### Written instruction
Scan the records below for the line containing "Write part 3" and the line containing "framing', cat='debris', kind='stuff')". Copy both, plus every line between, exactly.

● ● ● ● ● ● ●

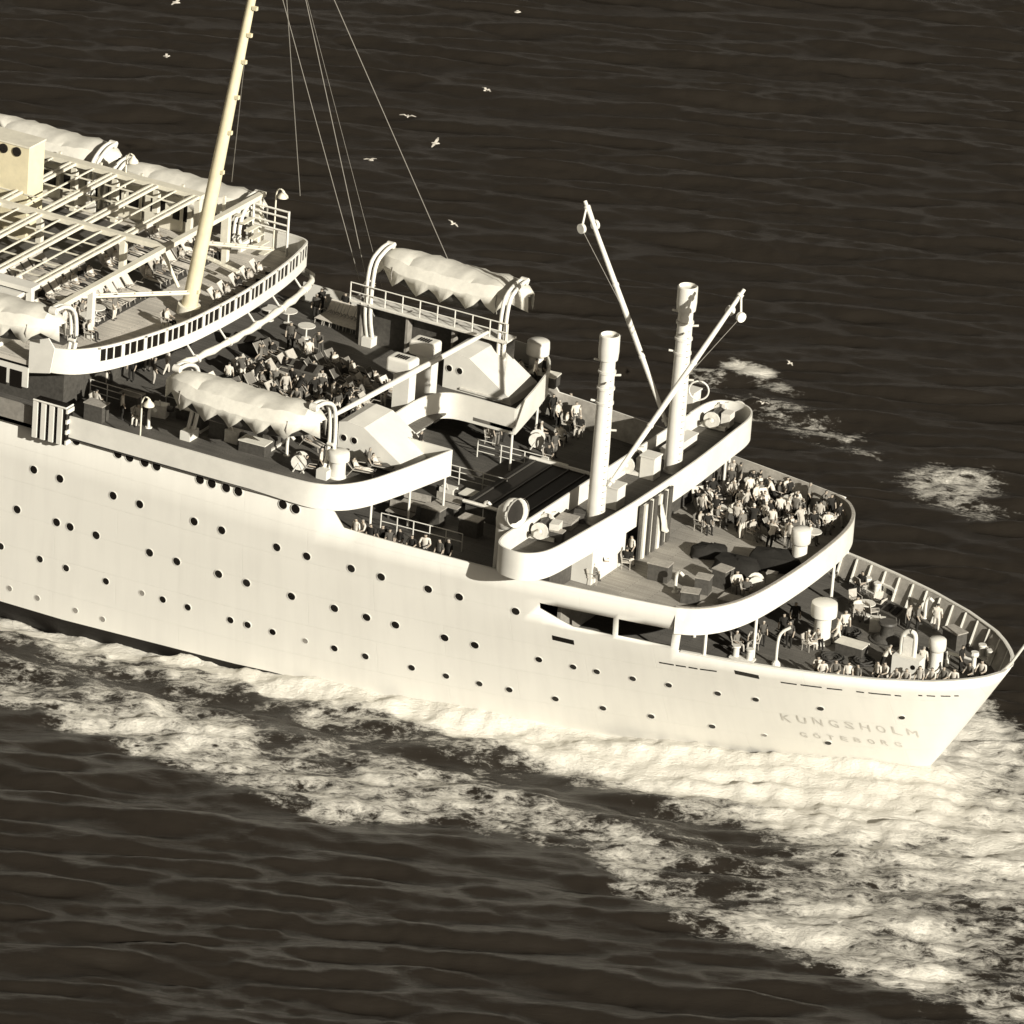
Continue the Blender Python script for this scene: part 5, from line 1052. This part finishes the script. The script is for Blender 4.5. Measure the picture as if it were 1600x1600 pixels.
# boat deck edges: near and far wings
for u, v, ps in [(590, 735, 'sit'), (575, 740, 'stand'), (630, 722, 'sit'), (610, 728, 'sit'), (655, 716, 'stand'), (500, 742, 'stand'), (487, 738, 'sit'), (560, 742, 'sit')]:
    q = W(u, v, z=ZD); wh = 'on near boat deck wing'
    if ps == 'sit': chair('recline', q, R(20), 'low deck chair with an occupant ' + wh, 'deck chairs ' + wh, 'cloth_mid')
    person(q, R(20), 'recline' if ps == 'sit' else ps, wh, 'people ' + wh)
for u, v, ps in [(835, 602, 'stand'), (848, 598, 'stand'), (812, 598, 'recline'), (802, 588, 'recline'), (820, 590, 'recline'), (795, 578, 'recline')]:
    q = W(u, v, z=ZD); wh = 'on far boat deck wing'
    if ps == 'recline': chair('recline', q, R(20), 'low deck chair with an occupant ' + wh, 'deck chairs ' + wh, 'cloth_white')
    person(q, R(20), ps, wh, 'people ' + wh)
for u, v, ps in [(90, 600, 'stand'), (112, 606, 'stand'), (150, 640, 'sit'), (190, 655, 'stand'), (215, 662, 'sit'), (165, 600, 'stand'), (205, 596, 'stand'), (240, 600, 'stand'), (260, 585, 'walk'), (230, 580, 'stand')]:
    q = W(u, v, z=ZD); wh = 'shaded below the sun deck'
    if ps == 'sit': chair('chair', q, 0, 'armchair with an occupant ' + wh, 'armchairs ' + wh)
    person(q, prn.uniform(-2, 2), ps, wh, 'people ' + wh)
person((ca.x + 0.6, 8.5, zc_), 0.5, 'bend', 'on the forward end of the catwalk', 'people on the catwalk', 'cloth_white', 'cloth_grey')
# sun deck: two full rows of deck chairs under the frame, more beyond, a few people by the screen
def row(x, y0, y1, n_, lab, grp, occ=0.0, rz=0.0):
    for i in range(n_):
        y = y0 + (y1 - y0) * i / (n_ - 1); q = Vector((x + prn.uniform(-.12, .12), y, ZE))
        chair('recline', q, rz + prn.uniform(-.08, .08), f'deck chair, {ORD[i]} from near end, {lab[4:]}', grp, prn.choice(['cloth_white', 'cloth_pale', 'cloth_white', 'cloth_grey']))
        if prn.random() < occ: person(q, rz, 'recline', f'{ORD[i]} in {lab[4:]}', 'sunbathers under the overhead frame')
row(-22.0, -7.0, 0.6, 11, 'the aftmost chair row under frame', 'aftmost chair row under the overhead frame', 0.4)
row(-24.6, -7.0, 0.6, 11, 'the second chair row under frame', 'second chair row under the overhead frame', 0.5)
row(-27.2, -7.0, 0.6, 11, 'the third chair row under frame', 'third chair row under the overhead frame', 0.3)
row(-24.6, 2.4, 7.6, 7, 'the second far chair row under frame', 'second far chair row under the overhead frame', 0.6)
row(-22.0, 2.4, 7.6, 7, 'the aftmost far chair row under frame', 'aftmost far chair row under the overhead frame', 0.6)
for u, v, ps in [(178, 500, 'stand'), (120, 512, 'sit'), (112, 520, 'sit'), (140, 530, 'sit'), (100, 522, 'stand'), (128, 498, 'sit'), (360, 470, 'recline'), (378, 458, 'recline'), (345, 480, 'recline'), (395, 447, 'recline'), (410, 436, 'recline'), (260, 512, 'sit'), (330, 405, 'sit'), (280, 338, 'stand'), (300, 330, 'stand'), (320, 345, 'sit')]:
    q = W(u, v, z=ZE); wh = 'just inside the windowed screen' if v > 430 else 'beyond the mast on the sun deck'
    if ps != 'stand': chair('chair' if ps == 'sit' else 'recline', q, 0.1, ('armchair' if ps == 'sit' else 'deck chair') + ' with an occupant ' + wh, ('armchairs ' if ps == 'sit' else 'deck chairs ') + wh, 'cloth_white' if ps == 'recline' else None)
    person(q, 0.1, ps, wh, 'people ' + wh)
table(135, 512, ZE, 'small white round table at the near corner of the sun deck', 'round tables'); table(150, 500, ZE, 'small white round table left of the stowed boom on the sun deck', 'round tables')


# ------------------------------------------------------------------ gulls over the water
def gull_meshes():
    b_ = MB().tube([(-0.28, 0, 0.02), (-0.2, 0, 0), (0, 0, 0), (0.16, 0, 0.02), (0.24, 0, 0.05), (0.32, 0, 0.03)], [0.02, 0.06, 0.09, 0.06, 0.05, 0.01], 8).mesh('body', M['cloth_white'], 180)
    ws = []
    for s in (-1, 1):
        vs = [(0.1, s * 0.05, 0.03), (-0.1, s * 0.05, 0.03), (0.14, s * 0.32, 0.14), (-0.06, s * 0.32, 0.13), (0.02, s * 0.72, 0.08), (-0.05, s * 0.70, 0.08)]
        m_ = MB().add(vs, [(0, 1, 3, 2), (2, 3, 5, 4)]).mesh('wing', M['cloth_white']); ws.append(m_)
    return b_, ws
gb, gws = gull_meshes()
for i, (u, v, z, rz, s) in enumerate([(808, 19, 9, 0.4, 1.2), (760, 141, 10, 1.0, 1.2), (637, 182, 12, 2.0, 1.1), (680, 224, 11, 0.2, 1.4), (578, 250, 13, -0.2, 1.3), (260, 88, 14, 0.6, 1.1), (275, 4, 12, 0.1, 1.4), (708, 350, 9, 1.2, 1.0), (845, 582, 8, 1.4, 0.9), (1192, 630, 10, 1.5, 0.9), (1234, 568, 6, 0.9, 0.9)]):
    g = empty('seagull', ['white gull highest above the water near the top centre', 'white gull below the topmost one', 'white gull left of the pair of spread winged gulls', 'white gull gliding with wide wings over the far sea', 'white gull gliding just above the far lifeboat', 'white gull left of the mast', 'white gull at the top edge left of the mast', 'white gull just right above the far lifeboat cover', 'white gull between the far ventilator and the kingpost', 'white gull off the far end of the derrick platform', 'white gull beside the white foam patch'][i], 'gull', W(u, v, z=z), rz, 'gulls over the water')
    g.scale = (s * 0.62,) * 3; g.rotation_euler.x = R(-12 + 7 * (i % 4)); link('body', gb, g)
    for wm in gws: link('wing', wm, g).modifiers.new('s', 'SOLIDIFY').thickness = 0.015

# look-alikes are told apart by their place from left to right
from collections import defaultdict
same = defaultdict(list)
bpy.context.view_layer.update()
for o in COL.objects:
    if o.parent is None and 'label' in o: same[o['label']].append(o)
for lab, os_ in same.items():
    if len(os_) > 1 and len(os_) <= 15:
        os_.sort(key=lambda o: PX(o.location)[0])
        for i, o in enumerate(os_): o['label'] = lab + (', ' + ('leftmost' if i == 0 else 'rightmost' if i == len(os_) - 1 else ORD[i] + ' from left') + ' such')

● ● ● ● ● ● ●

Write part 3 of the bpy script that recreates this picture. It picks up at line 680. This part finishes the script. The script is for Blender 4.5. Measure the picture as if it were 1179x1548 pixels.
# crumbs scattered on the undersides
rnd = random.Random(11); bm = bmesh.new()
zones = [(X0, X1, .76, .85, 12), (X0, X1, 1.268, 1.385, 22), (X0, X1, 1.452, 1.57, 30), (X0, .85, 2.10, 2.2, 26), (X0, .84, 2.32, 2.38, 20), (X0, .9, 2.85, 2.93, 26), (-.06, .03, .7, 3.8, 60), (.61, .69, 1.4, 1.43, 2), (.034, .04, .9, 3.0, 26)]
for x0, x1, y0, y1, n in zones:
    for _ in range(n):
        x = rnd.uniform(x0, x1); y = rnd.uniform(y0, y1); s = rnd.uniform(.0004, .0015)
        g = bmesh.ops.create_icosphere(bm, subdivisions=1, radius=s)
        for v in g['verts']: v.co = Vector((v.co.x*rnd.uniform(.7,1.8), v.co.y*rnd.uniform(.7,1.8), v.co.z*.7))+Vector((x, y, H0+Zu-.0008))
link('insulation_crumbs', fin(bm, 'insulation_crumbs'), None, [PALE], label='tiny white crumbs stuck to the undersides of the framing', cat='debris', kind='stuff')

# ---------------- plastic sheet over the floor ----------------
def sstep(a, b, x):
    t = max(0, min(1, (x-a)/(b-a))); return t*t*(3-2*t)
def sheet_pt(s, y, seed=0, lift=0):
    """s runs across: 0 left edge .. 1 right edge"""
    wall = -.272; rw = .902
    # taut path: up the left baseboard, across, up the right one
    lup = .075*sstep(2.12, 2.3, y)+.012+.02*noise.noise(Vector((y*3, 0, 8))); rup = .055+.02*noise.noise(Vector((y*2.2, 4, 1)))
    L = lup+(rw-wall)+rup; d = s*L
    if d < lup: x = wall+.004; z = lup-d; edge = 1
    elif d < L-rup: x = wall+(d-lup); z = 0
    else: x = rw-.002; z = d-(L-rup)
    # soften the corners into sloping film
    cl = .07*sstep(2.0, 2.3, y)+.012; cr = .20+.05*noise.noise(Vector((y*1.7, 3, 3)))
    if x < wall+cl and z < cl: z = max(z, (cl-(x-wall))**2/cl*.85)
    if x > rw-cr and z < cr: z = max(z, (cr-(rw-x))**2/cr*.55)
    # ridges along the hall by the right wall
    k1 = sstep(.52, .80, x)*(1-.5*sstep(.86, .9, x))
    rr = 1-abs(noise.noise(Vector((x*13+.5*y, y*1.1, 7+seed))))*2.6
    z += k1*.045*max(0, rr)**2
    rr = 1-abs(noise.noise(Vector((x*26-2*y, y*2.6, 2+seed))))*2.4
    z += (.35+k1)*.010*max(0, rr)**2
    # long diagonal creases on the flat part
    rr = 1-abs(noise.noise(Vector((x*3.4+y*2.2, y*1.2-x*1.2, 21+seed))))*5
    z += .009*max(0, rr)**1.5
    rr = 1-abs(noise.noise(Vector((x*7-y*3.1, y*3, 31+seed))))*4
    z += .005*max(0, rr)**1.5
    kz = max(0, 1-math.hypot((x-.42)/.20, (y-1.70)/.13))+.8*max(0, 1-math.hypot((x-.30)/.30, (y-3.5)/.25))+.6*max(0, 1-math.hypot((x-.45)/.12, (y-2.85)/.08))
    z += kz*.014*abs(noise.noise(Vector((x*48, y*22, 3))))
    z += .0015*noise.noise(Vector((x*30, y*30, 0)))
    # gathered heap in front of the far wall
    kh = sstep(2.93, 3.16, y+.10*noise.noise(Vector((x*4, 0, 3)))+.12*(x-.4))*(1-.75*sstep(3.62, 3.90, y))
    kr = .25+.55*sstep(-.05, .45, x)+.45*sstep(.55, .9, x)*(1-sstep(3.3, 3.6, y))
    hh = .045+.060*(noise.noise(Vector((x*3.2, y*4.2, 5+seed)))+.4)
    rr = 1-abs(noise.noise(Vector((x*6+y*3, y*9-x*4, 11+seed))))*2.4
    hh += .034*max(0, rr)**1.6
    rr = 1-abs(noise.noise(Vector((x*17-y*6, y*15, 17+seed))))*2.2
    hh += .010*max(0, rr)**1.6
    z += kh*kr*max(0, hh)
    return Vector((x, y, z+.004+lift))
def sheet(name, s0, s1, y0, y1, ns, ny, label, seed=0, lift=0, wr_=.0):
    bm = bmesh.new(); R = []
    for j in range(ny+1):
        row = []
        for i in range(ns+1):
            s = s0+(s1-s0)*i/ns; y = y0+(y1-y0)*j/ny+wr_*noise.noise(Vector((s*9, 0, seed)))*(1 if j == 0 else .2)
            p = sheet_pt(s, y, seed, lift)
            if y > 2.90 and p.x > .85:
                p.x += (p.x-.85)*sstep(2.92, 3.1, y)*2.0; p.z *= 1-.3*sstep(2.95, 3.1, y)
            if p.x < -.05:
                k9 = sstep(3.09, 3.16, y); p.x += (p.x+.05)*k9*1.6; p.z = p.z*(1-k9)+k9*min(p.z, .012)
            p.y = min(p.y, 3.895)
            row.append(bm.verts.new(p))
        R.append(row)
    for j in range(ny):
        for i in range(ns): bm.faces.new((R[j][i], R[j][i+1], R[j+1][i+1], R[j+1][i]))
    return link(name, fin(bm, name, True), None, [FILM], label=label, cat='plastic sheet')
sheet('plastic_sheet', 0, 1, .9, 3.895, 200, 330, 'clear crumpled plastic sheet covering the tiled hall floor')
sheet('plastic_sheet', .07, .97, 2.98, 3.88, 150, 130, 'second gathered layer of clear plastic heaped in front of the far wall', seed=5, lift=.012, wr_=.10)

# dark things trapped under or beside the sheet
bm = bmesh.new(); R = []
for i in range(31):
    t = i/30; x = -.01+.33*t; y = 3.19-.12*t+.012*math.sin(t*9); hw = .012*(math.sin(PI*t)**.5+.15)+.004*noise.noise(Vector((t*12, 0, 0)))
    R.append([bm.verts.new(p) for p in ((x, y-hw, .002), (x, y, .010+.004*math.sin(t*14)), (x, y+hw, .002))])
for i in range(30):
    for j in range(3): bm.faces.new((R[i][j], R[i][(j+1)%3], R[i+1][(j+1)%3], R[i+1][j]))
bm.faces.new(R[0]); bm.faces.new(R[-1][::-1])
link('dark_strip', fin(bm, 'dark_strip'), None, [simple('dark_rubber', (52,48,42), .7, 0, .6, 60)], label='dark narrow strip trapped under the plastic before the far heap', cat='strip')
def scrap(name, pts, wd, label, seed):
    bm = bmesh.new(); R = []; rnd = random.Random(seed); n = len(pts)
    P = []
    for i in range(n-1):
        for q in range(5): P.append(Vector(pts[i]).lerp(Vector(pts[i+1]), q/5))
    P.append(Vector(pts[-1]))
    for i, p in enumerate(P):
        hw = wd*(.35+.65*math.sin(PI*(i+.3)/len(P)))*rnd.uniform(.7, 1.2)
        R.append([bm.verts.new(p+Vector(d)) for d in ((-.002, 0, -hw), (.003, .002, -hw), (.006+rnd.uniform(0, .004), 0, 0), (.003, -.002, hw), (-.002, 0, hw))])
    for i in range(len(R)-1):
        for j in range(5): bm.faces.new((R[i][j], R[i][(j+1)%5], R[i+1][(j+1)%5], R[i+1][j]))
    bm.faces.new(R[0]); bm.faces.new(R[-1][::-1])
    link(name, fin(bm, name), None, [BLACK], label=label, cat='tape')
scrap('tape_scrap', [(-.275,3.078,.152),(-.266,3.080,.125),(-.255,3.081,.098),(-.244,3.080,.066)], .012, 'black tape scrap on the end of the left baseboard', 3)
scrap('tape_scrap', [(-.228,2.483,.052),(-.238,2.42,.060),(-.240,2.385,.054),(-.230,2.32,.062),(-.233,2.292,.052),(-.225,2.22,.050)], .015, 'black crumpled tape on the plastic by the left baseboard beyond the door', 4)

● ● ● ● ● ● ●

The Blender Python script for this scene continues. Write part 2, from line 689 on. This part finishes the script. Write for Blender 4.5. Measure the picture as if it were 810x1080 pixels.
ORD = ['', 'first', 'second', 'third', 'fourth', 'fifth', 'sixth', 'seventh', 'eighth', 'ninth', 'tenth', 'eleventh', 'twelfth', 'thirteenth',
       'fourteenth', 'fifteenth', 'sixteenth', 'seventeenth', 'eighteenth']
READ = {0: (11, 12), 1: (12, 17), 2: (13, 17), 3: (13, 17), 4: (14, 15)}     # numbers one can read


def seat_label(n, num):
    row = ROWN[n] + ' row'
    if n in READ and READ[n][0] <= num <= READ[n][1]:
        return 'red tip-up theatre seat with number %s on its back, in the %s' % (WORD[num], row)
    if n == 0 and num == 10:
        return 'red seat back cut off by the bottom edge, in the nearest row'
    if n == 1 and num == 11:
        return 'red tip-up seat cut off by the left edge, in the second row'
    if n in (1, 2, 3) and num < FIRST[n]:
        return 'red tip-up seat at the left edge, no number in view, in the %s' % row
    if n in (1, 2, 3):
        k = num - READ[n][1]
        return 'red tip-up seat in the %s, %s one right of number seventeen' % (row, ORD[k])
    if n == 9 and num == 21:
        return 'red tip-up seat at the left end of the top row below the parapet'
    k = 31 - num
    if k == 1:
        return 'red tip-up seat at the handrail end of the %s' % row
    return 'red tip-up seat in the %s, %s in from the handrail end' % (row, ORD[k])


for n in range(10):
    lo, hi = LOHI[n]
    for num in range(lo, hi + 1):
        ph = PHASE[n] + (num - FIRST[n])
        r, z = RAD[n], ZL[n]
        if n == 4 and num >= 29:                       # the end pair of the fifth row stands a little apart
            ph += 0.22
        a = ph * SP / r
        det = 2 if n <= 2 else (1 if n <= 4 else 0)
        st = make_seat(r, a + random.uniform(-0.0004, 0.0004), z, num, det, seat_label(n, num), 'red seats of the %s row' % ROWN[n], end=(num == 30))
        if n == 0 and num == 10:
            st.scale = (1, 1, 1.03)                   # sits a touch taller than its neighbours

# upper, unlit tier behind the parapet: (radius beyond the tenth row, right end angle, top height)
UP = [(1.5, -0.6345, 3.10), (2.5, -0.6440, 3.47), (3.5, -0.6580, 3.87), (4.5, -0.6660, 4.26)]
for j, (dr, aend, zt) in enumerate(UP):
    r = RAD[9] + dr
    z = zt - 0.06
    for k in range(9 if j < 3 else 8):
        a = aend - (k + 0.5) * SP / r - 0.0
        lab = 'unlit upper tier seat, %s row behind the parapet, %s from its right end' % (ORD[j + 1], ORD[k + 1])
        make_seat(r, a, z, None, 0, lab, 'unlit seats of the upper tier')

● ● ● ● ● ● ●

### The solution
Write part 3 of the bpy script that recreates this picture. It picks up at line 680. This part finishes the script. The script is for Blender 4.5. Measure the picture as if it were 1179x1548 pixels.
# crumbs scattered on the undersides
rnd = random.Random(11); bm = bmesh.new()
zones = [(X0, X1, .76, .85, 12), (X0, X1, 1.268, 1.385, 22), (X0, X1, 1.452, 1.57, 30), (X0, .85, 2.10, 2.2, 26), (X0, .84, 2.32, 2.38, 20), (X0, .9, 2.85, 2.93, 26), (-.06, .03, .7, 3.8, 60), (.61, .69, 1.4, 1.43, 2), (.034, .04, .9, 3.0, 26)]
for x0, x1, y0, y1, n in zones:
    for _ in range(n):
        x = rnd.uniform(x0, x1); y = rnd.uniform(y0, y1); s = rnd.uniform(.0004, .0015)
        g = bmesh.ops.create_icosphere(bm, subdivisions=1, radius=s)
        for v in g['verts']: v.co = Vector((v.co.x*rnd.uniform(.7,1.8), v.co.y*rnd.uniform(.7,1.8), v.co.z*.7))+Vector((x, y, H0+Zu-.0008))
link('insulation_crumbs', fin(bm, 'insulation_crumbs'), None, [PALE], label='tiny white crumbs stuck to the undersides of the framing', cat='debris', kind='stuff')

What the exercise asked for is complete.